抽象的な表現を、具体化するときも虫の目を使います。

「新規開拓を積極的にやろう」「ルールを徹底させよう」というのはスローガンであり、正しいアクションプランではありません。「4W2H」「5W1H」などの切り口を使いながら、具体化させます。

「展示会に参加した50社に対して、フォロー電話を3日以内に終わらせよう」

「7つのマネジメントルールをスラスラ言えるようになるまで、毎日作業マニュアルを読み合わせしよう」

このように、数字を使って表現することが重要です。

また、プロジェクトをタスク分解するときにも虫の目が必要です。

たとえば「残業削減」「部下育成」などは、多くのタスクが集合したプロジェクトです。このプロジェクトの状態のままでは、物事が動き出さないため、細かい行動レベルに落とし込んだタスクに分解していくことが大事です。

事実と認識を切り分ける

思い込みや先入観は、生産性の高い仕事をする際、とても邪魔な存在です。「現場」「現実」「現物」を確認するために虫の目は必要です。

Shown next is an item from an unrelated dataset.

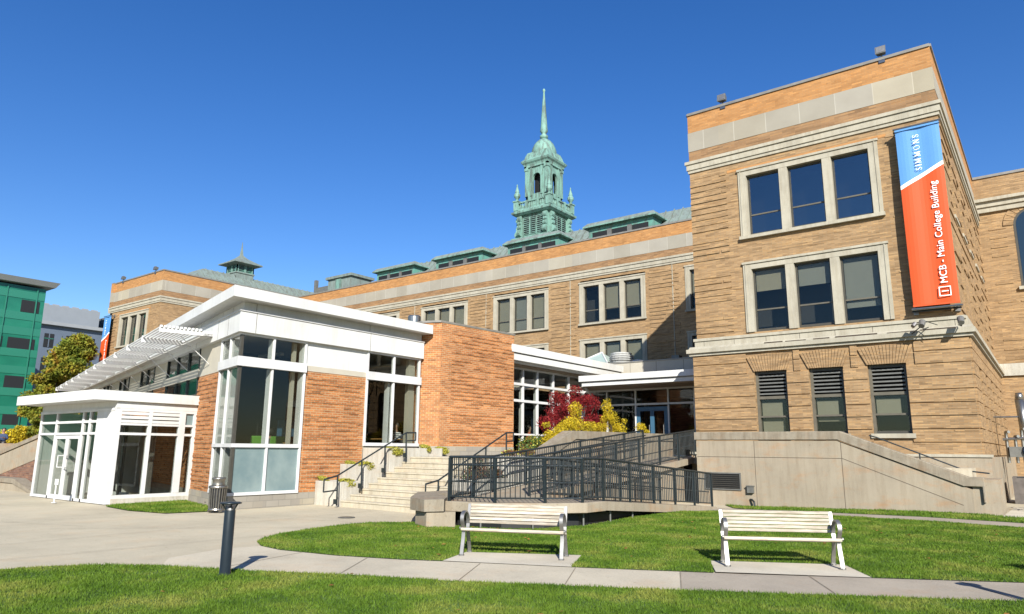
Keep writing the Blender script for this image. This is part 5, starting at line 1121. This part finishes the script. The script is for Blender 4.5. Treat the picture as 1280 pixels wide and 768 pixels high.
shrub('yellow_shrub', (-13.1, 23.3, 1.36), [(-13.2, 23.4, 2.75, .35, .5, .4), (-13.2, 23.2, 3.2, .22, .3, .35), (-13.1, 23.9, 2.4, .3, .45, .25), (-13.2, 22.7, 2.4, .3, .4, .25)]+spread((-13.2, 23.5, 2.6), (.25, .6, .3), 7, .2), 5000, .026, ['leaf_yellow'], 'taller loose yellow shrub right of the red maple', 'shrub', 23, 'yellow shrubs behind the coping wall')
shrub('yellow_shrub', (-13.0, 25.6, 1.36), [(-13.0, 25.5, 2.5, .22, .3, .22), (-13.0, 25.9, 2.35, .18, .3, .1)], 1100, .026, ['leaf_yellow'], 'smallest yellow shrub by the blue entrance door', 'shrub', 24, 'yellow shrubs behind the coping wall')
shrub('green_shrub', (-13.5, 18.6, 1.36), [(-13.4, 18.5, 1.75, .4, .5, .3), (-13.5, 19.0, 1.8, .4, .5, .3), (-13.2, 18.2, 1.6, .3, .4, .2)], 2600, .035, ['leaf_green', 'leaf_lime', 'leaf_brown'], 'mixed green and plum coloured low shrub at the brick block corner', 'shrub', 25)
shrub('brown_shrub', (-12.7, 15.3, .76), [(-12.7, 15.1, 1.0, .3, .45, .25), (-12.6, 15.7, .95, .3, .4, .2), (-12.7, 14.8, .85, .25, .3, .2), (-12.7, 15.2, 1.3, .12, .15, .2)], 2200, .028, ['leaf_brown', 'leaf_green'], 'reddish brown shrub in the low planter behind the ramp railing', 'shrub', 26)
shrub('brown_shrub', (-12.7, 17.0, 1.36), [(-12.7, 16.6, 1.5, .25, .4, .13), (-12.7, 17.4, 1.52, .25, .45, .13)], 1500, .025, ['leaf_brown', 'leaf_lime'], 'rust coloured groundcover on the taller planter behind the ramp', 'shrub', 27)
for (x, y, z, ry, lab) in ((-16.45, 13.75, .66, .32, 'yellow green plant trailing over the lowest left planter'), (-17.2, 13.5, .72, .12, 'small yellow green tuft at the brick side of the lowest planter'), (-16.45, 14.45, 1.14, .28, 'yellow green plant trailing from the middle left planter'), (-17.1, 14.4, 1.16, .14, 'yellow green tuft beside the brick on the middle planter'), (-16.4, 15.5, 1.58, .4, 'largest yellow green clump hanging under the left cafe pane'), (-16.4, 16.9, 1.66, .18, 'small yellow green clump under the right cafe pane'), (-16.5, 17.8, 1.60, .28, 'yellow green clump by the corner of the brick block')):
    shrub('trailing_plant', (x, y, z-.04), [(x, y, z, .2, ry, .07), (x+.12, y+.05, z-.09, .08, ry*.7, .1), (x-.1, y, z+.03, .18, ry*.8, .06)], int(1400*ry/.25), .022, ['leaf_lime'], lab, 'plant', int(abs(x*y)*7), 'trailing yellow green plants in the planters', .008)

# trees on the left
def tree(base, blobs, n, size, label, seed, trunk=(.25, 5), mats=('leaf_autumn',), group='autumn trees by the far left wing'):
    t_ = thing('tree', base, label, 'tree', group); q = MB(); b = Vector(base); top = b+Vector((.1, .1, trunk[1])); q.tube(b, b+Vector((.05, 0, trunk[1]*.5)), trunk[0], 'bark', 10, trunk[0]*.75); q.tube(b+Vector((.05, 0, trunk[1]*.5)), top, trunk[0]*.75, 'bark', 10, trunk[0]*.4)
    q.build('trunk', t_); q = MB()
    for bb in blobs[:14]:
        t = Vector(bb[:3]); s = b.lerp(top, rb.uniform(.45, .95)); m_ = s.lerp(t, .5)+Vector((0, 0, .3)); q.tube(s, m_, .09, 'bark', 6, .06); q.tube(m_, t, .06, 'bark', 5, .015)
    q.build('limbs', t_); foliage('crown', t_, blobs, n, size, list(mats), seed); return t_
def crown(c, R0, H, k, r):
    out = []
    for i in range(k):
        a = rb.uniform(0, 6.28); t = rb.random(); rr = R0*math.sqrt(rb.random())*math.sin(math.pi*(.15+.8*t)); out.append((c[0]+rr*math.cos(a), c[1]+rr*math.sin(a), c[2]+H*t, r*rb.uniform(.6, 1.2), r*rb.uniform(.6, 1.2), r*rb.uniform(.5, .9)))
    return out
tree((-61.5, 23.0, 0), crown((-61.5, 23.1, 2.6), 2.3, 7.4, 60, .95), 32000, .12, 'tall green and rust autumn tree in front of the distant banner', 31)
tree((-63.5, 21.6, 0), crown((-62.6, 21.9, 1.6), 1.7, 4.7, 40, .8), 18000, .12, 'shorter bushy autumn tree nearest the green glass building', 32, (.2, 4))
tree((-58.5, 21.8, 0), crown((-58.5, 21.8, .8), 1.6, 3.8, 20, .7), 5000, .10, 'low dark reddish tree rising behind the lobby roof', 33, (.12, 2), ('leaf_autumn', 'leaf_brown'))
shrub('golden_bush', (-52, 16.9, .2), [(-52, 16.6, 1.9, .9, .9, .8), (-52, 17.5, 1.6, .7, .8, .6), (-52, 15.9, 1.5, .8, .7, .6), (-52, 17, 2.5, .4, .5, .4)], 5500, .07, ['leaf_yellow'], 'round golden bush above the far left concrete stair wall', 'bush', 35)

# left stair walls
FL = Fr((0, 12.6, 0), 0); k = 12.6/15.26; q = MB()
def lp(x, z): return (x*k, 1.6+(z-1.6)*k)
q.wprism(FL, [lp(-58, -1.4), lp(-48.5, .0), lp(-43.4, .95), lp(-43.4, 2.05), lp(-49.3, 1.0), lp(-58, -.5)], -.3, 0, 'concrete_wall'); q.wprism(FL, [lp(-58, -.4), lp(-49.2, 1.05), lp(-43.2, 2.10), lp(-43.2, 2.30), lp(-49.2, 1.28), lp(-58, -.2)], -.4, .06, 'coping_concrete')
tag(q.build('far_stair_wall'), 'beige concrete stair wall sloping down at the far left edge', 'wall')
q = MB(); q.cube(-48, -35.2, 12.62, 13, -.4, 1.0, 'path_brick'); tag(q.build('brick_wall'), 'low brown brick wall under the far left concrete stair wall', 'wall')
q = MB(); F3 = Fr((0, 9.9, 0), 0); q.wprism(F3, [(-34.5, -.1), (-28.2, -.1), (-30.2, .26), (-34.5, .26)], -.3, 0, 'concrete_wall'); q.wprism(F3, [(-34.5, .26), (-30.2, .26), (-28.0, -.1), (-27.6, -.1), (-30.1, .42), (-34.5, .42)], -.35, .05, 'coping_concrete'); tag(q.build('kerb_wall'), 'low concrete kerb wall ending left of the glass lobby', 'wall')

# ------------------------------------------------------------------ buildings on the far left
gb = thing('green_building', (-90, 20, 0), 'green glass office block with an overhanging flat grey roof at the far left', 'building'); FG = Fr((-90, 0, 0), 90)
q = MB(); q.cube(-110, -90, -20, 30.0, 0, 19.1, 'green_glass'); q.build('facade', gb)
q = MB(); q.hexa([(-112, -20, 19.3), (-89.3, -20, 19.3), (-89.3, 30.7, 19.3), (-112, 30.7, 19.3), (-112, -20, 19.85), (-88.9, -20, 19.85), (-88.9, 31.0, 19.85), (-112, 31.0, 19.85)], 'roof_edge_grey'); q.build('roof', gb)
q = MB()
for z in (2.9, 4.9, 6.9, 9.3, 11.2, 13.6, 15.3, 17.7): q.box(FG, -20, 30.0, z, z+.85, 0, .05, 'green_glass_pale')
q.build('spandrel', gb)
for j_ in range(16): q = MB(); y = 29.1-j_*2.9; q.box(FG, y, y+.12, .5, 19, .05, .12, 'green_glass_pale'); q.build('mullion', gb)
rr = random.Random(9)
for z in (3.9, 8.0, 12.2, 16.5):
    for j_ in range(7):
        y = 29.6-j_*3.05-rr.uniform(0, .6)
        if rr.random() < .85: q = MB(); q.box(FG, y-rr.uniform(1.6, 2.7), y, z-.3, z+1.05, .01, .04, 'black'); q.build('window', gb)
q = MB(); q.box(FG, 24.5, 27.2, 0.3, 4.8, .05, .06, 'black'); q.build('entrance', gb)
gy = thing('grey_building', (-120, 44, 0), 'blue grey metal clad building between the green block and the tree', 'building')
q = MB(); q.cube(-140, -120, 34, 60, 0, 19.6, 'blue_grey_wall'); q.build('wall', gy)
q = MB(); q.cube(-140, -119.3, 34, 49.4, 19.6, 20.1, 'roof_edge_grey'); q.cube(-140, -120.5, 34, 48.2, 20.1, 22.8, 'grey_metal_wall'); q.cube(-140, -120.5, 49.4, 58, 20.1, 22.2, 'vent_grey')
for j_ in range(9): q.cube(-121.5, -121.2, 36+j_*1.4, 36.9+j_*1.4, 22.8, 23.1, 'roof_edge_grey')
q.build('roof', gy)
FB = Fr((-120, 0, 0), 90)
for z in (16.2, 12.5, 8.6):
    for y in (40.6, 43.6, 46.4, 49.2): q = MB(); q.box(FB, y, y+1.3, z, z+2.1, .0, .06, 'black'); q.box(FB, y+.6, y+.72, z, z+2.1, .06, .09, 'blue_grey_wall'); q.box(FB, y, y+1.3, z+1.3, z+1.4, .06, .09, 'green_glass_pale'); q.build('window', gy)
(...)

事実と認識を区別するためには、客観的データを使うことです。

「年々、展示会の参加者が少なくなっていると聞いた。どうなってるんだ」

このように、社長が発言したとします。しかし、

「5年連続で展示会の参加者は減っており、5年で20%減少している。しかし当社が期待している役職者の参加率は5年前と比較して15%ほど増えている」

と、このようにデータで確認すると、別の解釈ができます。現場にいたスタッフも「積極的に質問してくる方も多く、年々参加者の質は上がっています」と言うなら、社長が心配するようなことはなさそうです。

データを鵜呑みにしない

事実と認識を区別するのにデータは重要ですが、データだけで現状を把握するのは危険です。

現物を手に取ったり、現場で働く人たちと触れ合うなど、実際に「五感」を使って観察することが大事です。

データを見るかぎりでは、取り立てて問題なさそうに見えても、スタッフと面談してみたら、表情が暗かったり、以前と比べてネガティブな発言が増えたりすることもあります。

虫の目を使って、洞察力を鍛えることが大事です。

まとめ

冒頭に記したように、これからの時代、マネジメントを担う人には、ますます論理思考力が必要です。生産性を上げる取り組みが、以前よりもはるかに重要な因子となっているからです。

そのためには、鳥の目、虫の目といった「目」を持つことです。次世代の幹部を選ぶときに、そのような要件を入れることを私はお勧めします。